Exercise
Count the lines below that contain the word "this" and give only that number.

---+---

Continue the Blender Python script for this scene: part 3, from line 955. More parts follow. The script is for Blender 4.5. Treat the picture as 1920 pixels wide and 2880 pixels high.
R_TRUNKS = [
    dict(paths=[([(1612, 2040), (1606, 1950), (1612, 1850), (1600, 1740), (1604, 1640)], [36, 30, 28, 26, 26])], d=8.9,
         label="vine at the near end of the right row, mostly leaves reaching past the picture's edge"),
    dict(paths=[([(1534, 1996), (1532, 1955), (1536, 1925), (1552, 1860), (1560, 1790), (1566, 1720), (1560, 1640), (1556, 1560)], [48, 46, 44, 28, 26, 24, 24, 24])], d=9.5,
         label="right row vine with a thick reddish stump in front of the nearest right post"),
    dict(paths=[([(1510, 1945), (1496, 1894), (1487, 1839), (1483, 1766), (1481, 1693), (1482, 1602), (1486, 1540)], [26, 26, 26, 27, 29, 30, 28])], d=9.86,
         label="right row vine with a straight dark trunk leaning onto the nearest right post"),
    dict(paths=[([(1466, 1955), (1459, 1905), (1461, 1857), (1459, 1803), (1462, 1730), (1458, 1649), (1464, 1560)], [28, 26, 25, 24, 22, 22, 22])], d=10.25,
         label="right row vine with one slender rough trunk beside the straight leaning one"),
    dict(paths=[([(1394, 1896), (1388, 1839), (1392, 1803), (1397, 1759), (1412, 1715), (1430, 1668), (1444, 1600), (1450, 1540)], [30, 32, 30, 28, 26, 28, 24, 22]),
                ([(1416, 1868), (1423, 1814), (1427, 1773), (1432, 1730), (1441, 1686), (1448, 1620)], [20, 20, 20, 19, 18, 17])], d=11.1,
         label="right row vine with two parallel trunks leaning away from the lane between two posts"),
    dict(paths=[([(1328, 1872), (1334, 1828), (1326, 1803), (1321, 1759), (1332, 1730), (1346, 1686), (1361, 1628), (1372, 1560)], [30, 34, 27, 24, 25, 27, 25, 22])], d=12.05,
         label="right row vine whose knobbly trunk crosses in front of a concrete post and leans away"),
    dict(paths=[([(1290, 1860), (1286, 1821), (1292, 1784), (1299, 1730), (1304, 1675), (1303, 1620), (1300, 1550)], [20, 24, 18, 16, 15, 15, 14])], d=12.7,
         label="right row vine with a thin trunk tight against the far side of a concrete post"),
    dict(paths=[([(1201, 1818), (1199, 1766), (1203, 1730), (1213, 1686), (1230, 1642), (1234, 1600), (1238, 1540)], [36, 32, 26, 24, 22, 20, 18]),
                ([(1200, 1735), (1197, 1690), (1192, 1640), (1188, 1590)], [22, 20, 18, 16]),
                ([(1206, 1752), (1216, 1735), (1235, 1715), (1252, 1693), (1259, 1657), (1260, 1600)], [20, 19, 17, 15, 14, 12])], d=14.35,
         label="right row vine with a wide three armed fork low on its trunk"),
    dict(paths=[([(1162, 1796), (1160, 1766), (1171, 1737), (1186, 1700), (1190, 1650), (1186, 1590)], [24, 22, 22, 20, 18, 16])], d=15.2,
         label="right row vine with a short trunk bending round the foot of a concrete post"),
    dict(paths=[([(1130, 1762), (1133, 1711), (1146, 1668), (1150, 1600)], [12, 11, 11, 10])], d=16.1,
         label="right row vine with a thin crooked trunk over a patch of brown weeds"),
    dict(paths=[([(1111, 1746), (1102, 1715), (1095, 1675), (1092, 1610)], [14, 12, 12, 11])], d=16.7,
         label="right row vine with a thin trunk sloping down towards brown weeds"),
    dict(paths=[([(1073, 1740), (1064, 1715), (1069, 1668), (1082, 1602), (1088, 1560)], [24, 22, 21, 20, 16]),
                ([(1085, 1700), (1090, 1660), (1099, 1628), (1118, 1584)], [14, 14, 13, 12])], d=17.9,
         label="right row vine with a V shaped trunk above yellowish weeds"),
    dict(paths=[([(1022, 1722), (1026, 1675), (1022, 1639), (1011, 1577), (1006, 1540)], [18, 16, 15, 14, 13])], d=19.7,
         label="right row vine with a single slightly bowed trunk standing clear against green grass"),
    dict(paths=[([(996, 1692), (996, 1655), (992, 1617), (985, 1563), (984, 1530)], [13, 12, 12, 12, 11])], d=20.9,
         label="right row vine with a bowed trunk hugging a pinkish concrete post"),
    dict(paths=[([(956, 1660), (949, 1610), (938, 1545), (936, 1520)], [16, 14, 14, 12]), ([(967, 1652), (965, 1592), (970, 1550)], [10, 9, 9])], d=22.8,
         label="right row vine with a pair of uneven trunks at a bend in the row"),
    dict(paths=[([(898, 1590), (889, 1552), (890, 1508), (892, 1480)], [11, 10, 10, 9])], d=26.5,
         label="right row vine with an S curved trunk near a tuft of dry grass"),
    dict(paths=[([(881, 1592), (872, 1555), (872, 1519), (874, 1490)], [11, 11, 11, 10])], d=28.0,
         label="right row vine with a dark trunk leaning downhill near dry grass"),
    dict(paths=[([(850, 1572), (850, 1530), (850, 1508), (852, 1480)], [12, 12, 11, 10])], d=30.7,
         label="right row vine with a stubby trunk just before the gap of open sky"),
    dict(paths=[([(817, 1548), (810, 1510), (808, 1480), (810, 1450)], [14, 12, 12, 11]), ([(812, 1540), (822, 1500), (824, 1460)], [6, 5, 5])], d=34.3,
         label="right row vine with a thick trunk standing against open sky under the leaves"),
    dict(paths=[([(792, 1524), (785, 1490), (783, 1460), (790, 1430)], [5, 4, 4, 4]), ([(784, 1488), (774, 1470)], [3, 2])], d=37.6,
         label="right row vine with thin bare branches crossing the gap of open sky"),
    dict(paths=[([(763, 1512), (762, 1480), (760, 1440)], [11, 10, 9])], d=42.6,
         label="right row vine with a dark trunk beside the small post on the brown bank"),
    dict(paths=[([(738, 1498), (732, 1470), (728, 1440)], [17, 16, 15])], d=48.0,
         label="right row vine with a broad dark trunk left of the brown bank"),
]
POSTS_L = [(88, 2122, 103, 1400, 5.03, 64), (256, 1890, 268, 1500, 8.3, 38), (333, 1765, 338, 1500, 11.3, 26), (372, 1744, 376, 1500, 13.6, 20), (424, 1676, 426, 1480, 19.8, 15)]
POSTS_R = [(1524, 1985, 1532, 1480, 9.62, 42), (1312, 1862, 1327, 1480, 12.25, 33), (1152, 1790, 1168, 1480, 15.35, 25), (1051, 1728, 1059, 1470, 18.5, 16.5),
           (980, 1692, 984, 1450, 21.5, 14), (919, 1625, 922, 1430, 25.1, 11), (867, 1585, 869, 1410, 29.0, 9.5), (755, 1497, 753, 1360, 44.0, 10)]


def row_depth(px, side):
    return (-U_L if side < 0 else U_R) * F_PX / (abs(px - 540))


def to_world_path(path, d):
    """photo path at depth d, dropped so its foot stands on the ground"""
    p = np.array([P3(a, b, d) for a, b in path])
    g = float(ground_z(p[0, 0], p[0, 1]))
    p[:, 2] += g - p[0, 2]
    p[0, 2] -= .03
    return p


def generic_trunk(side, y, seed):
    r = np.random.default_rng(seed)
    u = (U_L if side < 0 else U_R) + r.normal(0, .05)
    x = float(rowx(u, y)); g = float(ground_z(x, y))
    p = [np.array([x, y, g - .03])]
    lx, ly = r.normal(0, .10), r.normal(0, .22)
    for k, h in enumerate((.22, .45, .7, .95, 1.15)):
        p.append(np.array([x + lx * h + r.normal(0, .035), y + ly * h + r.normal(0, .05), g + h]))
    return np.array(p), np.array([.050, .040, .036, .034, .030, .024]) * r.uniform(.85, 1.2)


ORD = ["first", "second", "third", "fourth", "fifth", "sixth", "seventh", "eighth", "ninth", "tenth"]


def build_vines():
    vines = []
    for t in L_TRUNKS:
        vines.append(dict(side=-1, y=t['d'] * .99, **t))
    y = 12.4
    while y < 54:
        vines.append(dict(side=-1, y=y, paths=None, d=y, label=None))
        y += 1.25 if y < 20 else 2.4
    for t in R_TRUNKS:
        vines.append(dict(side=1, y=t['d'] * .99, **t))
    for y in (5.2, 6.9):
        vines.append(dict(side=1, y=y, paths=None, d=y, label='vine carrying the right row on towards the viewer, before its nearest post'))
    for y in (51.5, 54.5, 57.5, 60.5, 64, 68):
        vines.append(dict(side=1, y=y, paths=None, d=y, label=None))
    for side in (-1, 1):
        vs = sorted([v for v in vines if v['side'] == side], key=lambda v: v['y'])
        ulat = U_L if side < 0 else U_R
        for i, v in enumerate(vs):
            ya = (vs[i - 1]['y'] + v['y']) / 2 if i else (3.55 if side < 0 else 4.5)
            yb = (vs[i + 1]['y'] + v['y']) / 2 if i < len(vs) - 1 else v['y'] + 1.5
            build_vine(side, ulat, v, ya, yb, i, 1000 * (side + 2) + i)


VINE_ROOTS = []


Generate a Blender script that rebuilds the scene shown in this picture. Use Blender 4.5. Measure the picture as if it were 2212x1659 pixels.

---+---

Task answer
2